Wednesday, March 20, 2013

Rector's Rambling on Palm Sunday - March 24, 2013


Since the beginning of the year we have had more funerals than we generally have in an entire year.  Active parishioners, as well as those whose failing health has not permitted them to be regular about church attendance, have gone home to be with their Lord and Saviour Jesus Christ.

Several of those funerals have included, at the cemetery, the playing of taps as a part of military honors and remembrance.  Even those family members and friends who have been quite stoic in not showing emotion at the service at St. John’s or at the beginning of the prayers at the cemetery, find themselves moved most powerfully as those mournful notes sounding from a distance.  There is something in that simple tune that touches hearts.
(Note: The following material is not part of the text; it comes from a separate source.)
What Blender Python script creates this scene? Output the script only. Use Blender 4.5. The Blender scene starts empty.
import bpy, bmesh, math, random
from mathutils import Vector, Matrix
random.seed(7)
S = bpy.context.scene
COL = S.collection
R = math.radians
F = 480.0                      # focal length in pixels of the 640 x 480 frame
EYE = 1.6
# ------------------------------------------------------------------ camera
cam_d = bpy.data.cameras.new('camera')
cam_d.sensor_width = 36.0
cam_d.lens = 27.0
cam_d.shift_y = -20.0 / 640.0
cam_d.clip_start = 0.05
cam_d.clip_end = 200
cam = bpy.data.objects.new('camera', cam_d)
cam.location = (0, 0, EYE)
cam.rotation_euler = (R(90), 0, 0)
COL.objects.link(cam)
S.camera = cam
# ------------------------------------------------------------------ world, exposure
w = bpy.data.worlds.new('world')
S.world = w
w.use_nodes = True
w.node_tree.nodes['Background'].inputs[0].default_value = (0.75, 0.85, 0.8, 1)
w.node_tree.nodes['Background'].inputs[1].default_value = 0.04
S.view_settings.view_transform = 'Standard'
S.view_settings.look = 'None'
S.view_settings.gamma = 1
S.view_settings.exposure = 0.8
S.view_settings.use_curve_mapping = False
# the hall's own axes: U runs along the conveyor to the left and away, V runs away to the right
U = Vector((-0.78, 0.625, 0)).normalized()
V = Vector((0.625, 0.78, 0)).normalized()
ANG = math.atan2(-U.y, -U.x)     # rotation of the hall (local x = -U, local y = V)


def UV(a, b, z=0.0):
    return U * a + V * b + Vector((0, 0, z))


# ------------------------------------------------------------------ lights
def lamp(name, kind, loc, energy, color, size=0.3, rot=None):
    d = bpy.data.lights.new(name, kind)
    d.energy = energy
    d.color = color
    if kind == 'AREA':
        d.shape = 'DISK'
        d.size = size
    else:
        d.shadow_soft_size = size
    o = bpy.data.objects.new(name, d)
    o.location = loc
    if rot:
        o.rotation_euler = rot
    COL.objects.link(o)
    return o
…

This Sunday we run the gamut of emotions in one service.  We start with Jesus’ triumphal entry into Jerusalem for the Liturgy of the Palms, and then we hear about the trial, suffering, and death of Jesus Christ during the celebration of the Holy Communion.  We go from joyful acclamation to sorrowful suffering and loss.

We have the grace of hindsight to know that this would not be the end of Jesus, but rather it is the way in which he pays the price of our sin and conquers death through his resurrection.  Today the story is couched in glorious worship and celebration.

But I want to commend to you two things.  First, take some time to read today’s gospel lesson alone, at home, and really meditate on the price Jesus paid for us.  Secondly, come to the Good Friday service and spend 3 hours with him as we meditate liturgically on his sacrifice.

There are several hymns on Good Friday which, like Taps, evoke such strong emotion.  And they should.  JESUS DIED FOR US.  Let us this week enter fully into that mystery, so that we can even more fully embrace the joy of his resurrection on the third day.